Quote every line below exactly as it reads.

==== DATASET SECTION ====

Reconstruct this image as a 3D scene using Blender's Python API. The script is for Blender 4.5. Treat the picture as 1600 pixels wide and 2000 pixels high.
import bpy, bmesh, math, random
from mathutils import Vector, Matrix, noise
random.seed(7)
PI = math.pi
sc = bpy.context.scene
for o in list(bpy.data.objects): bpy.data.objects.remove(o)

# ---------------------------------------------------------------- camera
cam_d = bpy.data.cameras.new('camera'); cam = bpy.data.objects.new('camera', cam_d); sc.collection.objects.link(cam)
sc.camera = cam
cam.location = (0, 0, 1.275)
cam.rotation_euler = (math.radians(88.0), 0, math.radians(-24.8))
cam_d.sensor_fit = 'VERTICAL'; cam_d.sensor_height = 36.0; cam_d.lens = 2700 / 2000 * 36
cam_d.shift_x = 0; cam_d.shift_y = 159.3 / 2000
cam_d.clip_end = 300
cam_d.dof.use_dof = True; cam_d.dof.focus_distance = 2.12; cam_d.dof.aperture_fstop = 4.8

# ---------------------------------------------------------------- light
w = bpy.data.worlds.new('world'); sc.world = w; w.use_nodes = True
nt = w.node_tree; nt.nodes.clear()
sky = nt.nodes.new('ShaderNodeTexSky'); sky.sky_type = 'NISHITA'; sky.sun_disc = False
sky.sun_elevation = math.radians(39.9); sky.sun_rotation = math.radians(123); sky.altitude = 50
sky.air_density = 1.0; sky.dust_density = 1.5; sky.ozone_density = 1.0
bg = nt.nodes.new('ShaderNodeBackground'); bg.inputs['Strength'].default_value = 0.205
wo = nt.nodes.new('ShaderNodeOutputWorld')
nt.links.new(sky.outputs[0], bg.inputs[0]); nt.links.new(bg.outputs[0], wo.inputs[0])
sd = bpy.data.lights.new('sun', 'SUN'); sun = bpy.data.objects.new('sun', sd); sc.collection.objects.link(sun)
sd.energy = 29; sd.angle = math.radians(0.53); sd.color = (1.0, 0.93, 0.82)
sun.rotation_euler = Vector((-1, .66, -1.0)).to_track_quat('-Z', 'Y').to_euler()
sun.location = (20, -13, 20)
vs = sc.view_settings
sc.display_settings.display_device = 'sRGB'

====

### SOLUTION FOR THIS EXERCISE
Reconstruct this image as a 3D scene using Blender's Python API. The script is for Blender 4.5. Treat the picture as 1600 pixels wide and 2000 pixels high.
import bpy, bmesh, math, random
from mathutils import Vector, Matrix, noise
random.seed(7)
PI = math.pi
sc = bpy.context.scene
for o in list(bpy.data.objects): bpy.data.objects.remove(o)

# ---------------------------------------------------------------- camera
cam_d = bpy.data.cameras.new('camera'); cam = bpy.data.objects.new('camera', cam_d); sc.collection.objects.link(cam)
sc.camera = cam
cam.location = (0, 0, 1.275)
cam.rotation_euler = (math.radians(88.0), 0, math.radians(-24.8))
cam_d.sensor_fit = 'VERTICAL'; cam_d.sensor_height = 36.0; cam_d.lens = 2700 / 2000 * 36
cam_d.shift_x = 0; cam_d.shift_y = 159.3 / 2000
cam_d.clip_end = 300
cam_d.dof.use_dof = True; cam_d.dof.focus_distance = 2.12; cam_d.dof.aperture_fstop = 4.8

# ---------------------------------------------------------------- light
w = bpy.data.worlds.new('world'); sc.world = w; w.use_nodes = True
nt = w.node_tree; nt.nodes.clear()
sky = nt.nodes.new('ShaderNodeTexSky'); sky.sky_type = 'NISHITA'; sky.sun_disc = False
sky.sun_elevation = math.radians(39.9); sky.sun_rotation = math.radians(123); sky.altitude = 50
sky.air_density = 1.0; sky.dust_density = 1.5; sky.ozone_density = 1.0
bg = nt.nodes.new('ShaderNodeBackground'); bg.inputs['Strength'].default_value = 0.205
wo = nt.nodes.new('ShaderNodeOutputWorld')
nt.links.new(sky.outputs[0], bg.inputs[0]); nt.links.new(bg.outputs[0], wo.inputs[0])
sd = bpy.data.lights.new('sun', 'SUN'); sun = bpy.data.objects.new('sun', sd); sc.collection.objects.link(sun)
sd.energy = 29; sd.angle = math.radians(0.53); sd.color = (1.0, 0.93, 0.82)
sun.rotation_euler = Vector((-1, .66, -1.0)).to_track_quat('-Z', 'Y').to_euler()
sun.location = (20, -13, 20)
vs = sc.view_settings
sc.display_settings.display_device = 'sRGB'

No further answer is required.